On Fri, Oct 08, 2004 at 04:45:57PM -0700, Thomas Bushnell BSG wrote:
> Duncan Findlay <duncf@debian.org> writes:
> 
> > When spamassassin is upgraded, it's more than just the rules. Often
> > the method of parsing the message is changed -- leading to better
> > results, or support for different tests is added, etc. It would be
> > very difficult to only backport the appropriate changes, and the
> > result would be less stable than the version from which backporting
> > was taking place. On the other hand, each new version makes minor
> > changes to functionality. (Ignore 3.0.0 right now, it's got different
> > issues all together.) To require backported changes would simply be a
> > waste of effort and would defeat the purpose to a certain extent.
> 
> Nonsense.  It would be harder work, and maybe there is nobody around
> to do the hard work.  But it is hardly impossible.

Well, it's possible, but it wouldn't be stable.

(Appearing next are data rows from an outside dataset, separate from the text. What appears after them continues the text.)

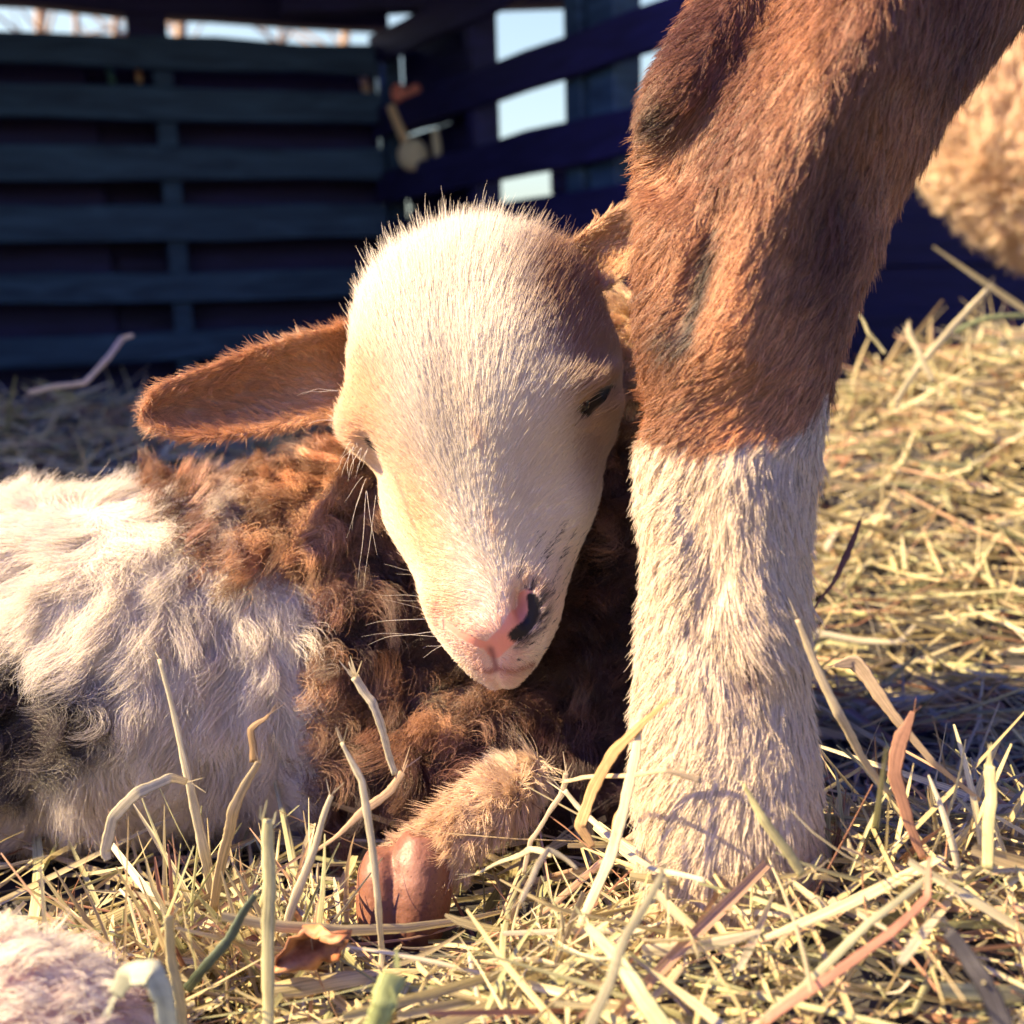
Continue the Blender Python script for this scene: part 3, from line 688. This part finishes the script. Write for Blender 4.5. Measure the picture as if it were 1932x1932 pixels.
colr = leg_color(p)*(1+np.where(wh, .08, .26)[:, None]*rng.normal(size=(len(p), 1)))
dkh = (rng.random(len(p)) < np.where(wh, .05, .06)); colr[dkh] *= .3
grow('leg_fur', ewe, p, n, cmb, Ln, li, colr, K=6, r0=.000095, clump=8, cl_str=.28, cl_off=.55, jit=.13, wisp=.0002)

# second sheep in the background
bs = ellipsoid('body', P(2170, 160, 1.30), nrm(np.stack([RR+.35*UU*-1, UU+.35*RR, FF])), (.30, .235, .20), 40)
leg_a = tube_loft('l', [P(2150, 330, 1.3), P(2160, 560, 1.3), P(2160, 760, 1.3)], [.05, .035, .025])
leg_b = tube_loft('l', [P(2420, 330, 1.35), P(2430, 560, 1.35), P(2430, 760, 1.35)], [.05, .035, .025])
sheep2, _l = join_remesh('sheep', [bs, leg_a, leg_b], .008, SKIN, 4)
tag(sheep2, 'pale peach woolly sheep out of focus behind the standing leg, at the right edge', 'sheep')
s2, s2n, s2t = tri_data(sheep2); fleece = np.array([.98, .74, .58]); paint(sheep2, np.tile(fleece*.8, (len(s2), 1)))
p, n = scatter((s2, s2n, s2t), 5e5, .1)
cmb = tangent(np.array([0, 0, -1.])+.8*np.stack([fn(p, 14, 101), fn(p, 14, 102), fn(p, 14, 103)], -1), n)
grow('fleece', sheep2, p, n, cmb, .022, .28, np.tile(fleece, (len(p), 1))*(1+.12*rng.normal(size=(len(p), 1))), K=6, r0=.0004, clump=25, cl_str=.3, cl_off=.7, jit=.28, curl=.002, mat=FURW)

# lamb at the lower left corner
cl = ellipsoid('l', P(-30, 2030, .285), nrm(np.stack([RR-.32*UU, UU+.32*RR, FF])), (.042, .034, .030), 40)
cl2 = ellipsoid('l', P(-330, 2050, .31), A3, (.05, .045, .04), 40)
lamb2, _l = join_remesh('lamb', [cl, cl2], .002, SKIN, 4)
tag(lamb2, 'fluffy white back of another lamb reaching into the bottom left corner', 'lamb')
s2, s2n, s2t = tri_data(lamb2); fl = np.array([.93, .86, .78]); paint(lamb2, np.tile(np.array([.6, .36, .33]), (len(s2), 1)))
p, n = scatter((s2, s2n, s2t), 1.3e6, .05)
cmb = tangent(img_dir(.6+.6*fn(p, 80, 111), .1+.6*fn(p, 80, 112)), n); px, py, _ = proj(p)
fc = mixc(np.tile(fl, (len(p), 1)), np.array([.70, .50, .44]), np.clip(blob(px, py, 130, 1900, 110, 60)*1.0*(.6+.4*fn(p, 160, 113)), 0, 1))
grow('fleece', lamb2, p, n, cmb, .0085, .55, fc*(1+.08*rng.normal(size=(len(p), 1))), K=7, r0=.00009, clump=25, cl_str=.6, cl_off=.45, jit=.25, curl=.0010, mat=FURW)

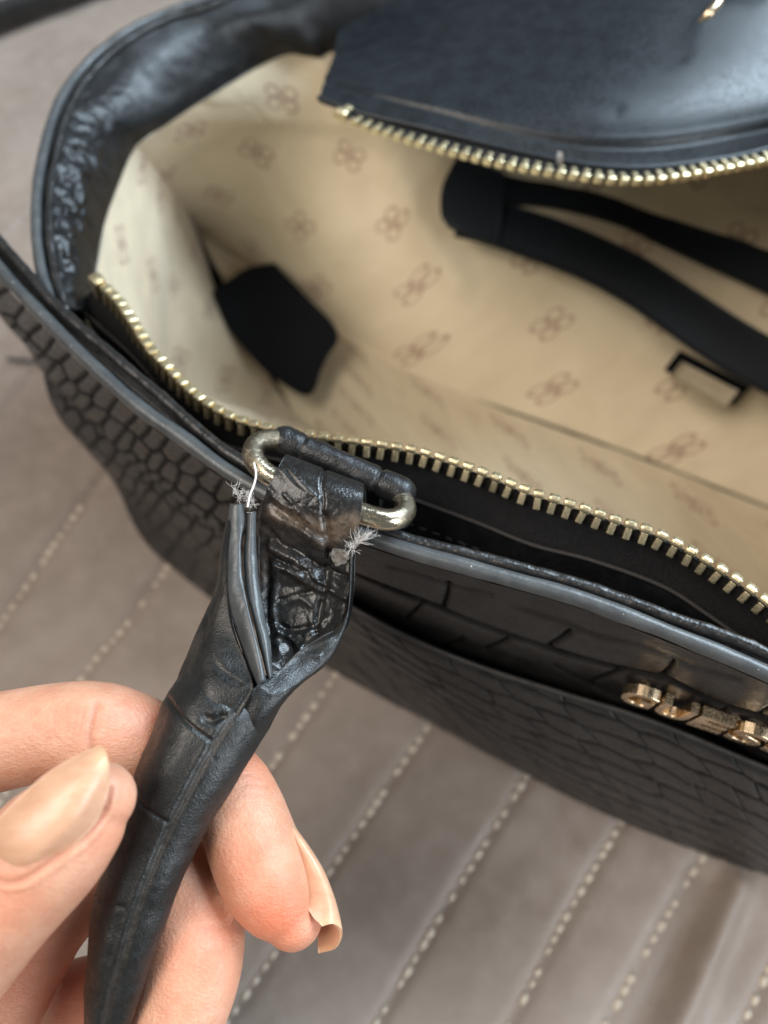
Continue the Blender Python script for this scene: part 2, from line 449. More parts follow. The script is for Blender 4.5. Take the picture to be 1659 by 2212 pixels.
def front_point_grid(z0, z1, nr, off):
    out = []
    for z in np.linspace(z0, z1, nr):
        k = (13-z)/12.75
        a = rimc*(1-k)+basec*k; a[:, 2] = z
        L0 = rimc[0]*(1-k)+basec[0]*k
        lz = [13]+[p[2] for p in LEFT]+[.25]; lx = np.array([rimc[0]]+[Wz(*p) for p in LEFT]+[basec[0]])
        lq = crom(lx, 200); tgt = np.array([np.interp(-z, -np.maximum.accumulate(lq[::-1, 2])[::-1], lq[:, i]) for i in range(3)])
        w = np.exp(-np.linspace(0, 1, nA)*9)[:, None]
        a = a + (tgt-L0)*w
        n = np.array([-.42, -.907, 0])
        bul = .45*math.sin(math.pi*min(1, max(0, k)))
        a = a + n*(off+bul*np.clip(np.linspace(0, 6, nA), 0, 1)[:, None]); a[:, 2] = z
        out.append(a)
    return np.array(out)
UP_GROOVES = [([(829, 1268), (889, 1292), (944, 1312), (994, 1334), (1079, 1367), (1149, 1390), (1219, 1412), (1289, 1432), (1347, 1446), (1423, 1462), (1458, 1474), (1523, 1508), (1577, 1529), (1637, 1547), (1700, 1572)], 4.5, -.065),
    ([(760, 1240), (829, 1268)], 4.5, -.05), ([(969, 1262), (966, 1285), (958, 1312)], 5, -.06), ([(912, 1303), (900, 1318), (882, 1334)], 4.5, -.055), ([(1104, 1376), (1080, 1390), (1050, 1402)], 4.5, -.055),
    ([(1229, 1366), (1212, 1380), (1188, 1394)], 5, -.06), ([(1454, 1433), (1444, 1448), (1425, 1461)], 5.5, -.065), ([(1347, 1446), (1320, 1456), (1280, 1474)], 4.5, -.05), ([(1577, 1530), (1560, 1537), (1545, 1541)], 4.5, -.05),
    ([(1637, 1546), (1648, 1538), (1665, 1530)], 4.5, -.05), ([(1200, 1440), (1289, 1488), (1376, 1529), (1423, 1555), (1478, 1573), (1530, 1589), (1568, 1604), (1659, 1635)], 4.5, -.05), ([(1000, 1380), (980, 1388), (962, 1394)], 4, -.04),
    ([(840, 1225), (900, 1240), (960, 1262), (1060, 1285)], 5, -.02), ([(1100, 1310), (1200, 1340), (1290, 1375), (1400, 1400), (1500, 1440), (1600, 1470)], 7, -.02)]
LOW_GROOVES = [([(760, 1420), (900, 1500), (1060, 1575), (1240, 1640), (1400, 1700), (1560, 1745), (1700, 1790)], 7, -.022), ([(900, 1420), (1100, 1520), (1300, 1610), (1500, 1680), (1680, 1730)], 6, -.022), ([(1174, 1543), (1155, 1552), (1125, 1559)], 5, -.05), ([(1359, 1615), (1320, 1622), (1280, 1632), (1235, 1640)], 5, -.05), ([(1501, 1662), (1475, 1670), (1442, 1680)], 6, -.06), ([(1564, 1712), (1520, 1716), (1470, 1722)], 5, -.05),
    ([(900, 1450), (880, 1466), (855, 1480)], 5, -.05), ([(1000, 1500), (980, 1520), (955, 1535)], 5, -.04), ([(1040, 1478), (1020, 1494)], 5, -.04), ([(1650, 1790), (1600, 1800), (1560, 1815)], 5, -.04), ([(1640, 1720), (1610, 1732)], 5, -.04),
    ([(1230, 1680), (1200, 1700), (1170, 1712)], 5, -.035), ([(1420, 1730), (1380, 1755), (1350, 1765)], 5, -.035), ([(780, 1400), (765, 1420), (742, 1436)], 5, -.04)]
RIMQ = proj(rimc)[0]; RIMS = arclen(RIMQ)
def scale_relief(S_, T_, Aq, Bq, rng, traced):
    def field(S_, T_, rows, k, w, dep, bul):
        seeds = []
        for t, wd in rows:
            x = -wd
            while x < 2400:
                seeds.append((x*k, t+rng.uniform(-.10, .10)*45)); x += wd*rng.uniform(.72, 1.3)
        B = np.array(seeds); h = np.zeros(S_.shape)
        for i in range(S_.shape[0]):
            A = np.stack([S_[i]*k, T_[i]], -1)
            BB = B[(B[:, 1] > T_[i].min()-130) & (B[:, 1] < T_[i].max()+130)]
            if not len(BB): continue
            D = np.linalg.norm(A[:, None]-BB[None], axis=-1); ix = np.argpartition(D, 1, axis=1)[:, :2]; r = np.arange(len(A))
            d1, d2 = D[r, ix[:, 0]], D[r, ix[:, 1]]
            nv = BB[ix[:, 1]]-BB[ix[:, 0]]; ln = np.linalg.norm(nv, axis=1)+1e-9
            e = np.abs(d2**2-d1**2)/(2*ln)/np.hypot(nv[:, 0]/ln*k, nv[:, 1]/ln)
            h[i] = -dep*np.exp(-(e/w)**2) + bul*np.clip(e/16, 0, 1)**.7
        return h
    hl = field(Aq, Bq, [(34, 44), (78, 42), (112, 38), (144, 36), (176, 36), (208, 38), (242, 40), (278, 42), (316, 44), (360, 48)], 1.0, 3.2, .055, .016)
    hr = field(S_, T_, [(255+58*i, 135) for i in range(12)], .42, 4.0, .05, .012) if traced is None else None
    return hl, hr
def croc(seed, traced):
    rng = np.random.default_rng(seed)
    def f(P, N):
        q, _ = proj(P); nr = P.shape[0]
        T_ = np.linalg.norm(q-RIMQ[None], axis=-1); S_ = np.broadcast_to(RIMS, T_.shape)
        wob = np.concatenate([q*.012, q[..., :1]*0], -1); S_ = S_+7*fbm(wob*1.6, 3); Tw = T_+6*fbm(wob*1.6+31, 3)
        left = np.clip((800-q[..., 0])/160, 0, 1)
        rs = RIMQ[::9]; rt = np.gradient(rs, axis=0); rt /= np.linalg.norm(rt, axis=1, keepdims=True); ra = RIMS[::9]
        Aq = np.zeros(T_.shape); Bq = np.zeros(T_.shape)
        for i in range(nr):
            k = np.argmin(np.linalg.norm(q[i][:, None]-rs[None], axis=-1), axis=1); dq = q[i]-rs[k]
            Aq[i] = ra[k]+np.sum(dq*rt[k], -1); Bq[i] = np.abs(dq[:, 0]*rt[k][:, 1]-dq[:, 1]*rt[k][:, 0])
        Aq += 5*fbm(wob*2+7, 3); Bw = Bq+5*fbm(wob*2+57, 3)
        hl, hr = scale_relief(S_, Tw, Aq, Bw, rng, traced)
        h = hl*left*np.clip(np.arange(P.shape[1])/30.0, 0, 1)[None]*np.clip((Bq-8)/14, 0, 1)*(.35+.65*np.clip((190-Bq)/90, 0, 1))
        h = h + (hr if traced is None else 1.5*creases(P, traced))*(1-left)
        h = h*np.clip((T_-6)/10, 0, 1)
        C = np.concatenate([q*.03, q[..., :1]*0], -1)
        return h + .010*fbm(P*1.3, 2) + .003*fbm(P*np.array([5, 5, 2]), 3)
    return f
FRONT_FACE = (-5, -20, 15)
OUT = np.array([-.42, -.907, 0])
wA = np.clip((np.linspace(0, 1, nA)-.30)/.16, 0, 1); wA = (wA*wA*(3-2*wA))[None, :, None]     # the pocket opens only along the right of the front
gU = front_point_grid(12.95, 8.4, 95, .16) - np.linspace(0, 1, 95)[:, None, None]*OUT*.65*wA
gU[-12:] += np.linspace(0, 1, 12)[:, None, None]**2*np.array([.06, .14, 0])
sheet('front_upper_panel', gU, M_CROC, BAG, 0, FRONT_FACE, croc(3, UP_GROOVES))
gL = front_point_grid(9.4, .3, 150, .0) + OUT*.14*wA
gL[:6] += (np.linspace(1, 0, 6)**2)[:, None, None]*np.array([.42, .907, 0])*.06
gL -= OUT*(np.clip(1-np.arange(150)/22, 0, 1)[:, None, None])*.22*(1-wA)
LOWP = sheet('front_lower_panel', gL, M_CROC, BAG, 0, FRONT_FACE, croc(8, None))
tube('pocket_hem', gL[0][300::4]-OUT*.05, .07, M_SIDE, LOWP, 12)
def rough_d(a, s, seed=0): return lambda G: a*fbm(G*s+seed, 3)
fe = resample(RIM, 500); fe[:, 2] += .02
tube('painted_rim_edge', fe, .175, M_EDGE, BAG, 18, .95, disp=rough_d(.016, 1.1))
ft = resample(TRIM, 700)
tube('rolled_rim_trim', ft, .125, M_TRIM, BAG, 18, 1.0, disp=rough_d(.018, 3.2, 5))
# flat leather between the two edges
bt = np.stack([fe[::4][:125]*1.0, resample(TRIM, 125)], 0); bt = surf(np.stack([bt[0], bt[0]*.5+bt[1]*.5-np.array([0, 0, .22]), bt[1]]), 7, 125)
sheet('rim_channel', bt, M_LEATHER, BAG, .05)
# specks of dust caught on the rim edge
sp = []
for i in range(26):
    k = RNG.integers(60, 460); q = fe[k] + np.array([RNG.uniform(-.05, .05), RNG.uniform(-.1, .05), .165])
    sp.append(q)
V, F = [], []
for q in sp:
    r = RNG.uniform(.008, .02); o = len(V)
    V += [q+np.array(v)*r for v in [(1, 0, 0), (-1, 0, 0), (0, 1, 0), (0, -1, 0), (0, 0, 1), (0, 0, -1)]]
    F += [(o+a, o+b, o+c) for a, b, c in [(0, 2, 4), (2, 1, 4), (1, 3, 4), (3, 0, 4), (2, 0, 5), (1, 2, 5), (3, 1, 5), (0, 3, 5)]]
o = mesh_obj('dust_specks', V, F, M_THREAD, BAG); o['kind'] = 'stuff'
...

A version that
consists only of backports is not going to have as many users, and as
a result will have little testing before releasing to
volatile.d.o. Unless you're saying you can find perfect programmers, a
version consisting only of backports will be less stable than a new
upstream version.

I can understand the logic to a certain extent when there is a small
set of changes, but it really doesn't work on a larger scale.
 
> This is what stability is about.  What you are calling for is
> abandoning Debian's stability judgment to upstream's, in a situation
> where upstream isn't making any stability promises at all.

Not really. I'm just saying that there's necessarily a tradeoff and
you can't have the best of both worlds.

> So backport the appropriate changes only, and find programmers who can
> do a good enough job not to screw it up and destabilize it.

Given a large enough subset of upstream changes, any programmer will
"screw it up", especially in the absence of many users testing.